-- Data to process start --

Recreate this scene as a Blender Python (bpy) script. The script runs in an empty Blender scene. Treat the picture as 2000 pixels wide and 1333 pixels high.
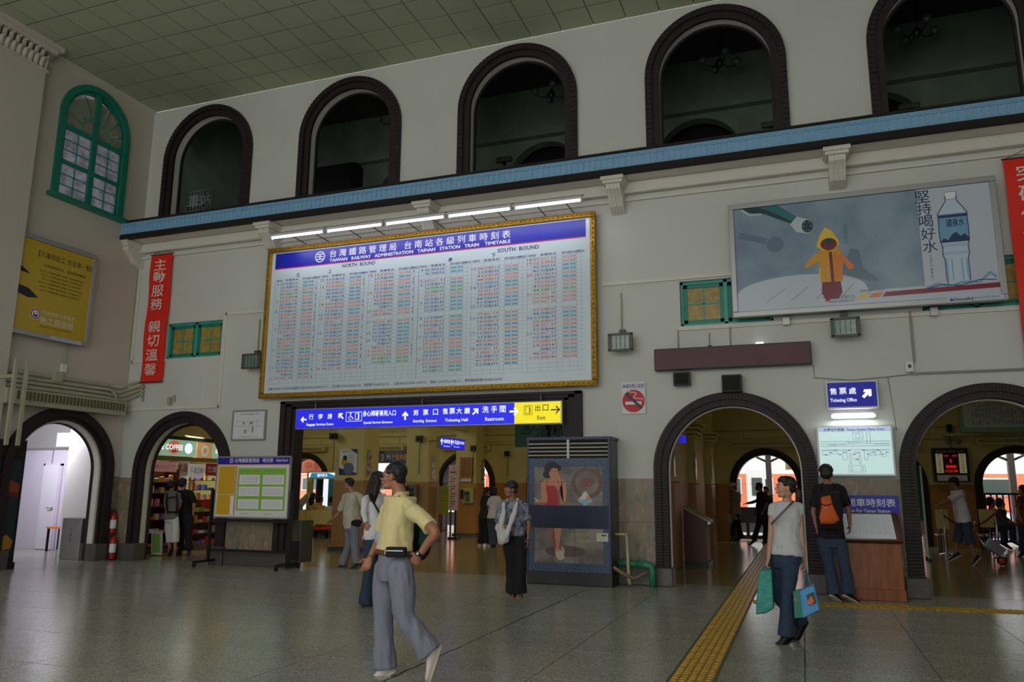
import bpy, bmesh, math, random
import numpy as np
from mathutils import Vector, Matrix, noise
random.seed(7)
SC = bpy.context.scene
COL = SC.collection
pi = math.pi

# ---------------------------------------------------------------- camera
CF = 1524.13
CR = Vector((0.9388518, 0.34425464, 0.00678518))      # image right
CD = Vector((-0.0578684, 0.17718315, -0.98247513))    # image down
CW = Vector((-0.33942384, 0.9220059, 0.18627018))     # forward
CP = Vector((0, 0, 1.5))
cam = bpy.data.cameras.new('camera'); camo = bpy.data.objects.new('camera', cam); COL.objects.link(camo)
cam.sensor_width = 36; cam.lens = CF / 2000 * 36; cam.clip_end = 300; cam.clip_start = 0.05
mw = Matrix((CR, -CD, -CW)).transposed().to_4x4(); mw.translation = CP
camo.matrix_world = mw
SC.camera = camo

# ---------------------------------------------------------------- view, world, daylight
SC.view_settings.view_transform = 'Standard'
SC.view_settings.look = 'None'
SC.view_settings.gamma = 1.0
SC.view_settings.use_curve_mapping = False
SC.view_settings.exposure = 0.0
SC.cycles.max_bounces = 8
SC.cycles.diffuse_bounces = 5
SC.cycles.glossy_bounces = 4
SC.cycles.sample_clamp_indirect = 4.0
SC.cycles.blur_glossy = 0.5

wd = bpy.data.worlds.new('sky'); SC.world = wd; wd.use_nodes = True
wn = wd.node_tree.nodes; wl = wd.node_tree.links
wn['Background'].inputs[0].default_value = (0.93, 0.96, 1.0, 1)
wn['Background'].inputs[1].default_value = 3.0

def area(name, loc, aim, sx, sy, power, color=(1, 1, 1), spread=None):
    l = bpy.data.lights.new(name, 'AREA'); l.shape = 'RECTANGLE'; l.size = sx; l.size_y = sy
    l.energy = power; l.color = color
    if spread: l.spread = spread
    o = bpy.data.objects.new(name, l); COL.objects.link(o)
    o.location = loc
    o.rotation_euler = (Vector(aim) - Vector(loc)).to_track_quat('-Z', 'Y').to_euler()
    return o
# daylight through the tall windows of the street front (behind the camera)
for i, x in enumerate((-11.0, -6.4, -1.8, 2.8)):
    area('window_daylight', (x, -3.7, 6.1), (x + .3, 13, 4.6), 2.6, 5.2, 38, (1.0, 0.93, 0.76))
# daylight through the street doors
area('door_daylight', (-2.0, -3.7, 1.7), (-2.0, 13, 1.4), 5.0, 2.6, 126, (0.94, 0.98, 1.0))
area('door_daylight', (-9.0, -3.7, 1.7), (-9.0, 13, 1.4), 5.0, 2.6, 78, (0.94, 0.98, 1.0))
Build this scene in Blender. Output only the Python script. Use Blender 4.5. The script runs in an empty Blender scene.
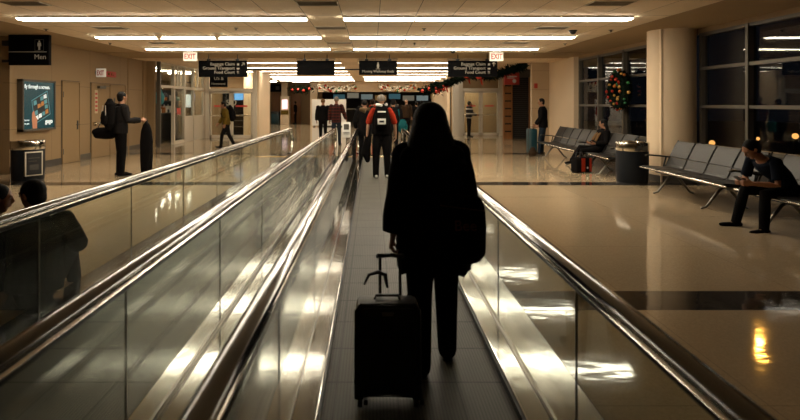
import bpy, bmesh, math, random
from mathutils import Vector, Matrix
random.seed(7)
C = bpy.context.scene.collection
SC = bpy.context.scene
PI = math.pi
V = Vector

# ---------------------------------------------------------------- camera, world, exposure
cam_d = bpy.data.cameras.new('camera'); cam = bpy.data.objects.new('camera', cam_d); C.objects.link(cam)
cam.location = (0, 0, 1.6); cam.rotation_euler = (PI/2, 0, 0)
cam_d.sensor_width = 36; cam_d.lens = 36*510/800
cam_d.shift_x = 28/800; cam_d.shift_y = -107/800
cam_d.clip_start = .05; cam_d.clip_end = 400
cam_d.dof.use_dof = True; cam_d.dof.focus_distance = 10.5; cam_d.dof.aperture_fstop = 2.4
SC.camera = cam
w = bpy.data.worlds.new('night'); SC.world = w; w.use_nodes = True
w.node_tree.nodes['Background'].inputs[0].default_value = (.012, .013, .018, 1)
w.node_tree.nodes['Background'].inputs[1].default_value = .25
SC.view_settings.view_transform = 'Standard'; SC.view_settings.look = 'None'
SC.view_settings.gamma = 1; SC.view_settings.use_curve_mapping = False
SC.view_settings.exposure = 0.0
SC.cycles.max_bounces = 10; SC.cycles.transparent_max_bounces = 24
SC.cycles.glossy_bounces = 5; SC.cycles.diffuse_bounces = 5
SC.cycles.sample_clamp_indirect = 6
LAMP = 34.0                       # radiance of the ceiling fluorescents
LAMPC = (1, .89, .70)

# ---------------------------------------------------------------- materials
def mat(name, col, rough=.5, metal=0, spec=.5, var=0, vscale=6, bump=0, bscale=40, emit=None, estr=0, coat=0, stretch=None):
    m = bpy.data.materials.new(name); m.use_nodes = True
    nt = m.node_tree; b = nt.nodes['Principled BSDF']
    b.inputs['Base Color'].default_value = (*col, 1); b.inputs['Roughness'].default_value = rough
    b.inputs['Metallic'].default_value = metal; b.inputs['Specular IOR Level'].default_value = spec
    b.inputs['Coat Weight'].default_value = coat
    if emit: b.inputs['Emission Color'].default_value = (*emit, 1); b.inputs['Emission Strength'].default_value = estr
    tc = nt.nodes.new('ShaderNodeTexCoord'); vec = tc.outputs['Object']
    if stretch:
        mp = nt.nodes.new('ShaderNodeMapping'); mp.inputs['Scale'].default_value = stretch
        nt.links.new(vec, mp.inputs[0]); vec = mp.outputs[0]
    if var:
        n = nt.nodes.new('ShaderNodeTexNoise'); n.inputs['Scale'].default_value = vscale; n.inputs['Detail'].default_value = 4
        nt.links.new(vec, n.inputs['Vector'])
        r = nt.nodes.new('ShaderNodeMapRange'); r.inputs[3].default_value = 1-var; r.inputs[4].default_value = 1+var
        nt.links.new(n.outputs[0], r.inputs[0])
        mx = nt.nodes.new('ShaderNodeVectorMath'); mx.operation = 'SCALE'; mx.inputs[0].default_value = col
        nt.links.new(r.outputs[0], mx.inputs['Scale']); nt.links.new(mx.outputs[0], b.inputs['Base Color'])
    if bump:
        n = nt.nodes.new('ShaderNodeTexNoise'); n.inputs['Scale'].default_value = bscale; n.inputs['Detail'].default_value = 3
        nt.links.new(vec, n.inputs['Vector'])
        bp = nt.nodes.new('ShaderNodeBump'); bp.inputs['Strength'].default_value = bump; bp.inputs['Distance'].default_value = .02
        nt.links.new(n.outputs[0], bp.inputs['Height']); nt.links.new(bp.outputs[0], b.inputs['Normal'])
    return m

def math_node(nt, op, a, b=None, c=None):
    n = nt.nodes.new('ShaderNodeMath'); n.operation = op
    for i, v in enumerate((a, b, c)):
        if v is None: continue
        if isinstance(v, (int, float)): n.inputs[i].default_value = v
        else: nt.links.new(v, n.inputs[i])
    return n.outputs[0]
def lines(nt, coord, phase, step, width):
    """1 on grid lines of the given width, else 0"""
    a = math_node(nt, 'SUBTRACT', coord, phase - width/2)
    a = math_node(nt, 'DIVIDE', a, step); a = math_node(nt, 'FRACT', a)
    a = math_node(nt, 'FRACT', math_node(nt, 'ADD', a, 1.0))
    return math_node(nt, 'LESS_THAN', a, width/step)
def mixcol(nt, fac, c1, c2):
    n = nt.nodes.new('ShaderNodeMix'); n.data_type = 'RGBA'
    nt.links.new(fac, n.inputs[0])
    for s, c in ((6, c1), (7, c2)):
        if isinstance(c, tuple): n.inputs[s].default_value = (*c, 1)
        else: nt.links.new(c, n.inputs[s])
    return n.outputs[2]
def xyz(nt):
    tc = nt.nodes.new('ShaderNodeTexCoord'); s = nt.nodes.new('ShaderNodeSeparateXYZ')
    nt.links.new(tc.outputs['Object'], s.inputs[0]); return s.outputs, tc.outputs['Object']

def glass_mat(name, tint, gloss_col=(1, 1, 1), rough=.02, ior=1.5, dirt=0.0, dirt_col=(.5, .5, .42)):
    m = bpy.data.materials.new(name); m.use_nodes = True; nt = m.node_tree
    nt.nodes.clear()
    out = nt.nodes.new('ShaderNodeOutputMaterial'); tr = nt.nodes.new('ShaderNodeBsdfTransparent')
    tr.inputs[0].default_value = (*tint, 1)
    gl = nt.nodes.new('ShaderNodeBsdfGlossy'); gl.inputs[0].default_value = (*gloss_col, 1); gl.inputs['Roughness'].default_value = rough
    lw = nt.nodes.new('ShaderNodeLayerWeight'); lw.inputs[0].default_value = .5; f0 = ((ior-1)/(ior+1))**2
    fr = math_node(nt, 'MULTIPLY_ADD', math_node(nt, 'POWER', lw.outputs['Facing'], 5.0), 1-f0, f0)
    mx = nt.nodes.new('ShaderNodeMixShader'); nt.links.new(fr, mx.inputs[0])
    base = tr.outputs[0]
    if dirt:
        df = nt.nodes.new('ShaderNodeBsdfDiffuse'); df.inputs[0].default_value = (*dirt_col, 1)
        tc = nt.nodes.new('ShaderNodeTexCoord'); n = nt.nodes.new('ShaderNodeTexNoise'); n.inputs['Scale'].default_value = 2.2; n.inputs['Detail'].default_value = 4
        nt.links.new(tc.outputs['Object'], n.inputs['Vector'])
        r = nt.nodes.new('ShaderNodeMapRange'); r.inputs[1].default_value = .35; r.inputs[2].default_value = .75
        r.inputs[3].default_value = dirt*.3; r.inputs[4].default_value = dirt
        nt.links.new(n.outputs[0], r.inputs[0])
        m2 = nt.nodes.new('ShaderNodeMixShader'); nt.links.new(r.outputs[0], m2.inputs[0]); nt.links.new(base, m2.inputs[1]); nt.links.new(df.outputs[0], m2.inputs[2])
        base = m2.outputs[0]
    nt.links.new(base, mx.inputs[1]); nt.links.new(gl.outputs[0], mx.inputs[2]); nt.links.new(mx.outputs[0], out.inputs[0])
    return m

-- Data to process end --

Written request
Look above for the line with "Build this scene" and the line with "LAMPC = (1, .89, .70)", then copy exactly the lines from the first through the second, both kept, with no pictures.

Completed task
Build this scene in Blender. Output only the Python script. Use Blender 4.5. The script runs in an empty Blender scene.
import bpy, bmesh, math, random
from mathutils import Vector, Matrix
random.seed(7)
C = bpy.context.scene.collection
SC = bpy.context.scene
PI = math.pi
V = Vector

# ---------------------------------------------------------------- camera, world, exposure
cam_d = bpy.data.cameras.new('camera'); cam = bpy.data.objects.new('camera', cam_d); C.objects.link(cam)
cam.location = (0, 0, 1.6); cam.rotation_euler = (PI/2, 0, 0)
cam_d.sensor_width = 36; cam_d.lens = 36*510/800
cam_d.shift_x = 28/800; cam_d.shift_y = -107/800
cam_d.clip_start = .05; cam_d.clip_end = 400
cam_d.dof.use_dof = True; cam_d.dof.focus_distance = 10.5; cam_d.dof.aperture_fstop = 2.4
SC.camera = cam
w = bpy.data.worlds.new('night'); SC.world = w; w.use_nodes = True
w.node_tree.nodes['Background'].inputs[0].default_value = (.012, .013, .018, 1)
w.node_tree.nodes['Background'].inputs[1].default_value = .25
SC.view_settings.view_transform = 'Standard'; SC.view_settings.look = 'None'
SC.view_settings.gamma = 1; SC.view_settings.use_curve_mapping = False
SC.view_settings.exposure = 0.0
SC.cycles.max_bounces = 10; SC.cycles.transparent_max_bounces = 24
SC.cycles.glossy_bounces = 5; SC.cycles.diffuse_bounces = 5
SC.cycles.sample_clamp_indirect = 6
LAMP = 34.0                       # radiance of the ceiling fluorescents
LAMPC = (1, .89, .70)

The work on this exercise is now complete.